SET TASK:
The listing below holds pictures; exclude them. Return exactly the lines from the one with "Build this scene" through the one with "PI = math.pi".

RECORDS SHOWN:
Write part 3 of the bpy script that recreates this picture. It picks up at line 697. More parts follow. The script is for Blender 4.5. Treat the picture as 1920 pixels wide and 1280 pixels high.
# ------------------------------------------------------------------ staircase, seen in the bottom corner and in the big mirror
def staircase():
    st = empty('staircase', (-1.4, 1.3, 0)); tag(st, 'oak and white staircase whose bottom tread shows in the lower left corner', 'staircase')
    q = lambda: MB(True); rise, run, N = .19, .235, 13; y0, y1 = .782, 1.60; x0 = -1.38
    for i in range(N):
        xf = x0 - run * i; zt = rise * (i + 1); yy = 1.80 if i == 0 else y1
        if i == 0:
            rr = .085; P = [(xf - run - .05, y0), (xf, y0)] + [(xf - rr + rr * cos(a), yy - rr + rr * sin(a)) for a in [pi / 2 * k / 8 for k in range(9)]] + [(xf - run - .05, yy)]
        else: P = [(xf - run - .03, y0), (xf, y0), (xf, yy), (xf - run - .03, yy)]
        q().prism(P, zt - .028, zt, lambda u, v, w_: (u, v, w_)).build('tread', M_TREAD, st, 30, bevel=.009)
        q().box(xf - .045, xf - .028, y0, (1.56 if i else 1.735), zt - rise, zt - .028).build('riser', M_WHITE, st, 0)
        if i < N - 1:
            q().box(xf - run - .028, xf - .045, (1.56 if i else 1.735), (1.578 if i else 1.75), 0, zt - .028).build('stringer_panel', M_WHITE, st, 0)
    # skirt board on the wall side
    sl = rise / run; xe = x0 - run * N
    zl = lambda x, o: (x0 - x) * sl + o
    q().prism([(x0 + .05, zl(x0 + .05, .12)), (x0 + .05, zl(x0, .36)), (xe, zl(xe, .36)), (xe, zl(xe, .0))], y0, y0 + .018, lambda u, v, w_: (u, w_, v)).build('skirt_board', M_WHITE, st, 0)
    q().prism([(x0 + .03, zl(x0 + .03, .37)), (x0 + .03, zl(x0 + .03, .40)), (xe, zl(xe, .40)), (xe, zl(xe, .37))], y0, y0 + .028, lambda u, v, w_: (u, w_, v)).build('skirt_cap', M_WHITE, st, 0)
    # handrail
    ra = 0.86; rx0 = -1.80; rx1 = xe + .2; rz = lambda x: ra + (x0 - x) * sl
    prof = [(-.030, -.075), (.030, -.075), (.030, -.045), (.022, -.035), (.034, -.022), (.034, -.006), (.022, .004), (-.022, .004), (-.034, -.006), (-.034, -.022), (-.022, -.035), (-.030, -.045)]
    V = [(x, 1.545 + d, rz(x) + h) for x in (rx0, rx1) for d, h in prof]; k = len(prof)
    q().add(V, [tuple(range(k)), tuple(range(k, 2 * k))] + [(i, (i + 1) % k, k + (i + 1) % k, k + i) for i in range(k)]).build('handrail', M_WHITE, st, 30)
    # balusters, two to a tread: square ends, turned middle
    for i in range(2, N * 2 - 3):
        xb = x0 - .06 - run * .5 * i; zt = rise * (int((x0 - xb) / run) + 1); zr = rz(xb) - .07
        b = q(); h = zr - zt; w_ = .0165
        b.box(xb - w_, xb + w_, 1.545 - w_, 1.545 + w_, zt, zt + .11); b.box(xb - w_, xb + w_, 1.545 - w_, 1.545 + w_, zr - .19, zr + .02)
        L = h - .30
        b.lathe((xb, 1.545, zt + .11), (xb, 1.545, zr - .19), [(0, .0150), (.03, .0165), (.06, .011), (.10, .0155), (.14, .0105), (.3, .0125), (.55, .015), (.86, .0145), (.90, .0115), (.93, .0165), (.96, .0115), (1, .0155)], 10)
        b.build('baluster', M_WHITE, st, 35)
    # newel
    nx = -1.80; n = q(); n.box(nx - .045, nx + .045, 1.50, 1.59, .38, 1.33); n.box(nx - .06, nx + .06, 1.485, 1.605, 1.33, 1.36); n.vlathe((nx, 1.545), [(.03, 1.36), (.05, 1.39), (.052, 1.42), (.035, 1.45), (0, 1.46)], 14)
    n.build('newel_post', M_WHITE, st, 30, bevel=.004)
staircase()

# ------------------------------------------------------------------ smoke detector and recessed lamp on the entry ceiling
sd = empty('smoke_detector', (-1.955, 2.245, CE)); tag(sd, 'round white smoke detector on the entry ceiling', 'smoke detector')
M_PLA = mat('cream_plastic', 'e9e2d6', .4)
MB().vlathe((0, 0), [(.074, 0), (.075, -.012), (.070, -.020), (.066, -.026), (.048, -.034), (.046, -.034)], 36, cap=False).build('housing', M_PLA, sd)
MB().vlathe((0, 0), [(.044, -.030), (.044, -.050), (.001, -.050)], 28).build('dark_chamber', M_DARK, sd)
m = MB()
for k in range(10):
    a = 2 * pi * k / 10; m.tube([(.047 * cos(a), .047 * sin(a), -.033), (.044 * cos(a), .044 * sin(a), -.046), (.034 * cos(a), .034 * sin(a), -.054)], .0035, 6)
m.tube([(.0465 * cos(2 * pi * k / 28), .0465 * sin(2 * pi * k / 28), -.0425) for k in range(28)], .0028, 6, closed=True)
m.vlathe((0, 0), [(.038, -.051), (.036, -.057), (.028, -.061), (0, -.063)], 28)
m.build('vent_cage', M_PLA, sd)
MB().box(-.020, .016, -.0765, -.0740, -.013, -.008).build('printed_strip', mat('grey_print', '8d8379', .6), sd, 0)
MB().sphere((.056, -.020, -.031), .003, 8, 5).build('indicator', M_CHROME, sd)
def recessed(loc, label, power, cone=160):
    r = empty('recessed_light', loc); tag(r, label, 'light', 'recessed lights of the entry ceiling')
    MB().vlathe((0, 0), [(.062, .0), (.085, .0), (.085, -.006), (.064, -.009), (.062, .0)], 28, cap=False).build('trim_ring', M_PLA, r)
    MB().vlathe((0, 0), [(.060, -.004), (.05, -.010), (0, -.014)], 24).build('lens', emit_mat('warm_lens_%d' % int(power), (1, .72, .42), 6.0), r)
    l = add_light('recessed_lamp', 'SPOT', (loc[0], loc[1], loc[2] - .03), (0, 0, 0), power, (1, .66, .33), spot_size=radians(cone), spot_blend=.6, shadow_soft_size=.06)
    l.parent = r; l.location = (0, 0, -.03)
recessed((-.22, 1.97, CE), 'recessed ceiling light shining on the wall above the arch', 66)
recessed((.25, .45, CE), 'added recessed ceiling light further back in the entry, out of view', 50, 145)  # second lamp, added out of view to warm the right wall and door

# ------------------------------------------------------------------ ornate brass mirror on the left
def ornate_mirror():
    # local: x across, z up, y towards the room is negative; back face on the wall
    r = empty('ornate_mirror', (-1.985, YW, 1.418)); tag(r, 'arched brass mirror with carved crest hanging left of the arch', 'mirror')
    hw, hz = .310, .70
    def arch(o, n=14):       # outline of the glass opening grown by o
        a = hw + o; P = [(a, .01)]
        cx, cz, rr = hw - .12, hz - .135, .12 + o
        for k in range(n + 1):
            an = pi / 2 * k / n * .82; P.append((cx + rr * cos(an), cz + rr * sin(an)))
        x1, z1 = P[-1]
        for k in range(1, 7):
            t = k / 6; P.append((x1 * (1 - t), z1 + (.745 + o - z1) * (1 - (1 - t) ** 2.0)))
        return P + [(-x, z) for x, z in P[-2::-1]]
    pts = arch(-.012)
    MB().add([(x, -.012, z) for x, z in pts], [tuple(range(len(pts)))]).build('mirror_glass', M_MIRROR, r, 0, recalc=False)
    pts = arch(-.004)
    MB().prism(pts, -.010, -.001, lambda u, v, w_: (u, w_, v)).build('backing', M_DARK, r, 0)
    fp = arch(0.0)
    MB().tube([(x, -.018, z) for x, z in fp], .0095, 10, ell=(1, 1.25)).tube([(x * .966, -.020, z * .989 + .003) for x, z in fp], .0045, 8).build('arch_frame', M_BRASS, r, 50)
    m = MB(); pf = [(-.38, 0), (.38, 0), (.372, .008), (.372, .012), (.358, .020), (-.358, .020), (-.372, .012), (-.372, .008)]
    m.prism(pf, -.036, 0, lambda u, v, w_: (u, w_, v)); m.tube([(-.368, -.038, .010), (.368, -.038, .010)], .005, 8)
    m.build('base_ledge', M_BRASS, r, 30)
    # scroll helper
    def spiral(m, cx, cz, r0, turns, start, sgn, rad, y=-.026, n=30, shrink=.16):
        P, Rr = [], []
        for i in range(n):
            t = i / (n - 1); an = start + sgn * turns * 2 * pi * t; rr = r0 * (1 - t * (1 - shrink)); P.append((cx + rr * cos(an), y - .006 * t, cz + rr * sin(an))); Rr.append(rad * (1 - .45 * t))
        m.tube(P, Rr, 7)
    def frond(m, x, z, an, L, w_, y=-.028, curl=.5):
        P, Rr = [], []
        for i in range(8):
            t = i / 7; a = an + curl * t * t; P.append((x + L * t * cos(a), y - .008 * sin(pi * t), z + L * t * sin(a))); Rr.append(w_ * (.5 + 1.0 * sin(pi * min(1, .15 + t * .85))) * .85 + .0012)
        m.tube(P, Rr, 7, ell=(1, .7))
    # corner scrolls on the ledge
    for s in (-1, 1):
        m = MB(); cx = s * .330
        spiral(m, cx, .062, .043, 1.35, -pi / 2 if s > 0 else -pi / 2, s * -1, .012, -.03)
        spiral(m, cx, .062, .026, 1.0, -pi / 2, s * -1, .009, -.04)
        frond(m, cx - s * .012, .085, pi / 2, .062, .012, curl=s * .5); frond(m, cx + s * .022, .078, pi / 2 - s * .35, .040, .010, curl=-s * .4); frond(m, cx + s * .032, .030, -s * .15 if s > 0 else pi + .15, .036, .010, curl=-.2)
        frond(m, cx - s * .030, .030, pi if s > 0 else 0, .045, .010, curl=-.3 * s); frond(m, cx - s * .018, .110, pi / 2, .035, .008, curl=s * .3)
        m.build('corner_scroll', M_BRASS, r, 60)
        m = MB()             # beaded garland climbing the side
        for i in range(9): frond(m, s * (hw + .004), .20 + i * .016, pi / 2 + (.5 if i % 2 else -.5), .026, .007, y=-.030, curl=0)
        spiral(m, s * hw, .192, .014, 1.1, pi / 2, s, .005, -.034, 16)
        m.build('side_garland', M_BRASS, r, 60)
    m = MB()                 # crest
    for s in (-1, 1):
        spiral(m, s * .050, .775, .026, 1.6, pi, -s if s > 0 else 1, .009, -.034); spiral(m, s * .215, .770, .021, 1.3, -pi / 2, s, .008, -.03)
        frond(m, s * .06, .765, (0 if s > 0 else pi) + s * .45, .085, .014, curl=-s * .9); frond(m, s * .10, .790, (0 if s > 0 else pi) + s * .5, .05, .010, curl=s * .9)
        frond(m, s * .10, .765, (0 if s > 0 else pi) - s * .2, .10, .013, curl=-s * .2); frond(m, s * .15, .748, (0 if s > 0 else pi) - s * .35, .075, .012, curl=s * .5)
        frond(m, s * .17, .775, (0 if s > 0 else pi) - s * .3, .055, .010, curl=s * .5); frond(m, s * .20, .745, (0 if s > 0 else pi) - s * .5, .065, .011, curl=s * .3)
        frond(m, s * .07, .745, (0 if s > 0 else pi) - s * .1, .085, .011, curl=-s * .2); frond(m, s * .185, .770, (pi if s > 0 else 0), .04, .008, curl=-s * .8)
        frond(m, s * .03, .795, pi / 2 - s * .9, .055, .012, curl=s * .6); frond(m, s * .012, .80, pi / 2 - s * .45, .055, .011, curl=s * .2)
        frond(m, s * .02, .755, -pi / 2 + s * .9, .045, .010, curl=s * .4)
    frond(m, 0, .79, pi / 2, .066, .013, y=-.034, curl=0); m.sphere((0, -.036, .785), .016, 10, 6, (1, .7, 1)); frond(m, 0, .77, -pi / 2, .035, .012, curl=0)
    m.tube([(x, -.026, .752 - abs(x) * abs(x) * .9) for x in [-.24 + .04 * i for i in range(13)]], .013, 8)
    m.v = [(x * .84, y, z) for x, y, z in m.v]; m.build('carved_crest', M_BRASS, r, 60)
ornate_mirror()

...

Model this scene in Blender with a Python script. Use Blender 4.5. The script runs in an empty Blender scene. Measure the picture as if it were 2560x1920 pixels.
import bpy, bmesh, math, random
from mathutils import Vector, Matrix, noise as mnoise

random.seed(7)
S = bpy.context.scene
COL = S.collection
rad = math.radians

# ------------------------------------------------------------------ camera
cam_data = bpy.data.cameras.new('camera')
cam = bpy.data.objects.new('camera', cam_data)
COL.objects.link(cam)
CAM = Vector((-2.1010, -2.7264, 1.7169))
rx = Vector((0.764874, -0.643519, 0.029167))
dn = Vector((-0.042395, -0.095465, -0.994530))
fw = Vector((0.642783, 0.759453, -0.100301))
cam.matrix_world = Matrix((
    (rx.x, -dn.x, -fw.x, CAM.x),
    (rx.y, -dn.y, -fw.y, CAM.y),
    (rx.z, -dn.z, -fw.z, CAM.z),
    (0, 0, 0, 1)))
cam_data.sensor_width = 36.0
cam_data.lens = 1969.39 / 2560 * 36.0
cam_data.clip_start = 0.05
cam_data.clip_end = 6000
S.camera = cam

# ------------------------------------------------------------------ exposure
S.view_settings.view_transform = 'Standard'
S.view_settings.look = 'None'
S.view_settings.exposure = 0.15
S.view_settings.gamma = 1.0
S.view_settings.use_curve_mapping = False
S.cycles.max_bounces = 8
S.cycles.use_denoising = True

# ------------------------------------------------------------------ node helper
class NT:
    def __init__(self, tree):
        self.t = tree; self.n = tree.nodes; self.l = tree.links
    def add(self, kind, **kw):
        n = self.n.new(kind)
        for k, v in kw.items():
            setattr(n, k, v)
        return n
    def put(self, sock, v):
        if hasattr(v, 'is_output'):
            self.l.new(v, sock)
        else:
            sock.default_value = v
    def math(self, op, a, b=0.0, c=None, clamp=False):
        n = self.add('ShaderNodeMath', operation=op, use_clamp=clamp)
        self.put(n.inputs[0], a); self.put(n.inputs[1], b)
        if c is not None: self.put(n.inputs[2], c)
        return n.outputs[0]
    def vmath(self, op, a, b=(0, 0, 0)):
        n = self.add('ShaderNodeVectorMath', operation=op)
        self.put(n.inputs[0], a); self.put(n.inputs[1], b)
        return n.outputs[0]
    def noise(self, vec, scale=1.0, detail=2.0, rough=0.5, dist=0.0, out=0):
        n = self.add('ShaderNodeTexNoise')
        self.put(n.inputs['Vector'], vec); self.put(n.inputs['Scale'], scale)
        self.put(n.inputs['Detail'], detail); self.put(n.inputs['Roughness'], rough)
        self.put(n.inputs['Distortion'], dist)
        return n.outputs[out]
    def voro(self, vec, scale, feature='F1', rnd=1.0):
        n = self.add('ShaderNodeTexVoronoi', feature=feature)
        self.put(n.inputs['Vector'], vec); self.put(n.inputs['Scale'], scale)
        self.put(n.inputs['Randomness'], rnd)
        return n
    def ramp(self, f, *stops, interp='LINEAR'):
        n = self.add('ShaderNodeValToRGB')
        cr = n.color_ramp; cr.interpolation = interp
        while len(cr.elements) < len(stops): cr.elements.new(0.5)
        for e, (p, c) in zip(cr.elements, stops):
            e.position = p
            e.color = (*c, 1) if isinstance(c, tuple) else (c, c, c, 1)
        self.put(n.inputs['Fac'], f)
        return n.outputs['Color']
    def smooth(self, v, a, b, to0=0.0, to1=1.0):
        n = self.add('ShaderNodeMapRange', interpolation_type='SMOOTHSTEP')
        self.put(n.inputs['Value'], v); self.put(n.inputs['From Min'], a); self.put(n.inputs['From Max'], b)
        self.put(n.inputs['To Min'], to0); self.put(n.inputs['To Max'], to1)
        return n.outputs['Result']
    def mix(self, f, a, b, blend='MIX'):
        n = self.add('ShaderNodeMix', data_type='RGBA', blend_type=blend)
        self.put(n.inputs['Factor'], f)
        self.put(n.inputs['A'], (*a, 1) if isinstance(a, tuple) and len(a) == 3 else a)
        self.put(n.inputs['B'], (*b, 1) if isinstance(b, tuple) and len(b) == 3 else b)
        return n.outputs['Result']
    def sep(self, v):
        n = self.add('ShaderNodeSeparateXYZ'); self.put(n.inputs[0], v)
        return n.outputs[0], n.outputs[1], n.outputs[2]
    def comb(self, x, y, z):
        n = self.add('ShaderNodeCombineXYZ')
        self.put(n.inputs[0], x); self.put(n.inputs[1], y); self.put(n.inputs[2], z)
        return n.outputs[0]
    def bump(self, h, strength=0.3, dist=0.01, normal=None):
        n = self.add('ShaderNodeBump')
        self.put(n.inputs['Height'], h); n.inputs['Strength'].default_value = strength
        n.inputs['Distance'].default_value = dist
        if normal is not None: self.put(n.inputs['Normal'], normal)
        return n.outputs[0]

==

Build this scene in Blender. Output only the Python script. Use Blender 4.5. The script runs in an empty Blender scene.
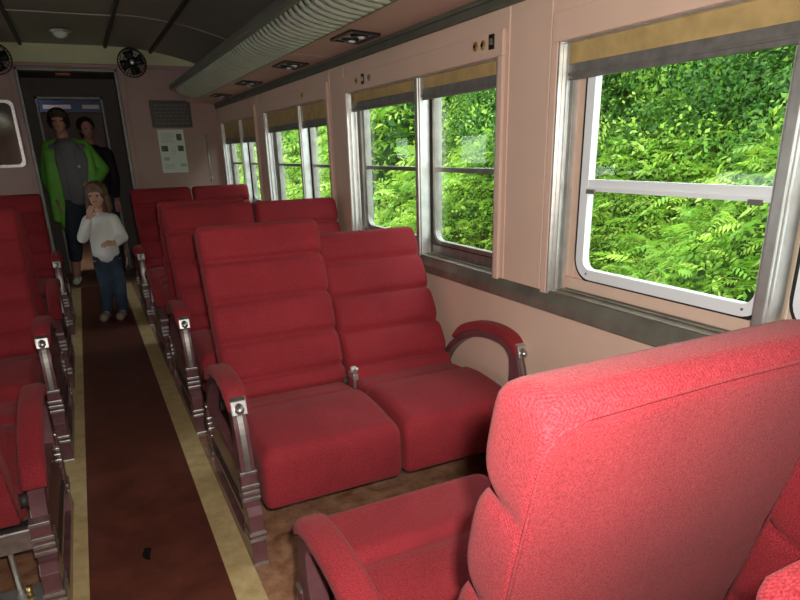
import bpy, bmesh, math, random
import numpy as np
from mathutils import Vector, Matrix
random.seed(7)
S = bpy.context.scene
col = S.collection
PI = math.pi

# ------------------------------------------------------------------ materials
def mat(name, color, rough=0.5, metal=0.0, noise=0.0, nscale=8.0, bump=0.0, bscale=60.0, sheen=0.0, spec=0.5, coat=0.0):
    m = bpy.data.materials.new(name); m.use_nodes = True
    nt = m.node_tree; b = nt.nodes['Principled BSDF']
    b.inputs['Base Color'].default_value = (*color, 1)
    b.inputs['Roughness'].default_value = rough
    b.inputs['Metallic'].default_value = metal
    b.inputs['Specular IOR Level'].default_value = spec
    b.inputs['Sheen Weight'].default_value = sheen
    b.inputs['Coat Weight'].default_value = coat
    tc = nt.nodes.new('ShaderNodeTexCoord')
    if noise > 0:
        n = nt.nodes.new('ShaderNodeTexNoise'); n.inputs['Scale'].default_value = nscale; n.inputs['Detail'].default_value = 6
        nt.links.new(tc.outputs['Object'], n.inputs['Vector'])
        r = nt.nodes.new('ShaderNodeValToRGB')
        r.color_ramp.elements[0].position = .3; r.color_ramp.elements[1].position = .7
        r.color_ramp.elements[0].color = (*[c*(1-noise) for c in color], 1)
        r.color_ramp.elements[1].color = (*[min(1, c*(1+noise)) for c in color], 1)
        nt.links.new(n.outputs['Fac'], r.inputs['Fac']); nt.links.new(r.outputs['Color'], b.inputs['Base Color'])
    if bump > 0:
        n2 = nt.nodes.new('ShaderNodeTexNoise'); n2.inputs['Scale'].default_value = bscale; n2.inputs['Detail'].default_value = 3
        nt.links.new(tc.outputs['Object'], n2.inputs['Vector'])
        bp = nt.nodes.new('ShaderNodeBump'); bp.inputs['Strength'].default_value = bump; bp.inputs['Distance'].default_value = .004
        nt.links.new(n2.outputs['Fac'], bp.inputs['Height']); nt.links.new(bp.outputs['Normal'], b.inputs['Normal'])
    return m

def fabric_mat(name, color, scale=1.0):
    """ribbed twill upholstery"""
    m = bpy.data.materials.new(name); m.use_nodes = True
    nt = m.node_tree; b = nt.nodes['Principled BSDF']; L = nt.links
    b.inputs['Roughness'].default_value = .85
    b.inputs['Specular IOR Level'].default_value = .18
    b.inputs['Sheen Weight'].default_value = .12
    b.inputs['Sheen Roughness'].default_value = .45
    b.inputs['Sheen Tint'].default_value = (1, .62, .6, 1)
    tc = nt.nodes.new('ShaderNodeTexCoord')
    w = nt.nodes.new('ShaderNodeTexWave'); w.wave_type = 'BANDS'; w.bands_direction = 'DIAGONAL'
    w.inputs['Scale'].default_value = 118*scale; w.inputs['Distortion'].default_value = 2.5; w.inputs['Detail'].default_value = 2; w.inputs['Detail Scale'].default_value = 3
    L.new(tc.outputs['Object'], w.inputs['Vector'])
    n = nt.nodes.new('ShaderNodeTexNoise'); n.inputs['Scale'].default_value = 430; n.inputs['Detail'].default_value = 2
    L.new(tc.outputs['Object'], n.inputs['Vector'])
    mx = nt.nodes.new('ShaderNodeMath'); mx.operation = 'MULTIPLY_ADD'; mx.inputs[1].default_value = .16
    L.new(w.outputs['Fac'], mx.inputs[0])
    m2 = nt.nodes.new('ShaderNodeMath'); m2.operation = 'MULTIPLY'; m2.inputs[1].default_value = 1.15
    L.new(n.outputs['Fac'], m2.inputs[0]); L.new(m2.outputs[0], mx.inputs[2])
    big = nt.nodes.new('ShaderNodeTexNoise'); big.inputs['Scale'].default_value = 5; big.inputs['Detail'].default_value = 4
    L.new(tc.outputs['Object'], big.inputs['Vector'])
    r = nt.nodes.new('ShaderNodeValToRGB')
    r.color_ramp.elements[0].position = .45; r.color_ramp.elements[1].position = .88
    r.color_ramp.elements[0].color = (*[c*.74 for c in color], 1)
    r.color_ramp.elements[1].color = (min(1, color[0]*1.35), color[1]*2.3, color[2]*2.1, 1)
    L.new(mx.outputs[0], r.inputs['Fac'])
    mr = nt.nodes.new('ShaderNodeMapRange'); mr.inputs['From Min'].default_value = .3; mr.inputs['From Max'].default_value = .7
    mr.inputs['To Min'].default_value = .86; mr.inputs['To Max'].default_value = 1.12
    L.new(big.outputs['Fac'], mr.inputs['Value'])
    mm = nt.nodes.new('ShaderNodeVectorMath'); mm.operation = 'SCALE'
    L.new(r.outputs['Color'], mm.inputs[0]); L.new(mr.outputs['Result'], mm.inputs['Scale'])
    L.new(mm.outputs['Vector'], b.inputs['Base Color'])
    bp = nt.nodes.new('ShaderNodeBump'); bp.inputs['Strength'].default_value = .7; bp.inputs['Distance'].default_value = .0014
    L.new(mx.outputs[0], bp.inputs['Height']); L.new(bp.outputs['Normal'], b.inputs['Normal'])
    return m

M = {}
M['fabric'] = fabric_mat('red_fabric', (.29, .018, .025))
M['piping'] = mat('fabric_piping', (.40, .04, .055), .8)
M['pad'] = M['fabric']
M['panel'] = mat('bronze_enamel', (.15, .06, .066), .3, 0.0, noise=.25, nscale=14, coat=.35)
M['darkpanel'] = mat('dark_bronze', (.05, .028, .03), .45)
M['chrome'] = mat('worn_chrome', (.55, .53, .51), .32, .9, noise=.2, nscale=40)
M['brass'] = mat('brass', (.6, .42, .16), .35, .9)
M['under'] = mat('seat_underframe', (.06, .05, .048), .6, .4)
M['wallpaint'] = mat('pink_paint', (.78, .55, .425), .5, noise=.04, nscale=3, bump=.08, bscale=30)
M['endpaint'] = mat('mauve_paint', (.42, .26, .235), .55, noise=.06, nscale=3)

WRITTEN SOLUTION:
Build this scene in Blender. Output only the Python script. Use Blender 4.5. The script runs in an empty Blender scene.
import bpy, bmesh, math, random
import numpy as np
from mathutils import Vector, Matrix
random.seed(7)
S = bpy.context.scene
col = S.collection
PI = math.pi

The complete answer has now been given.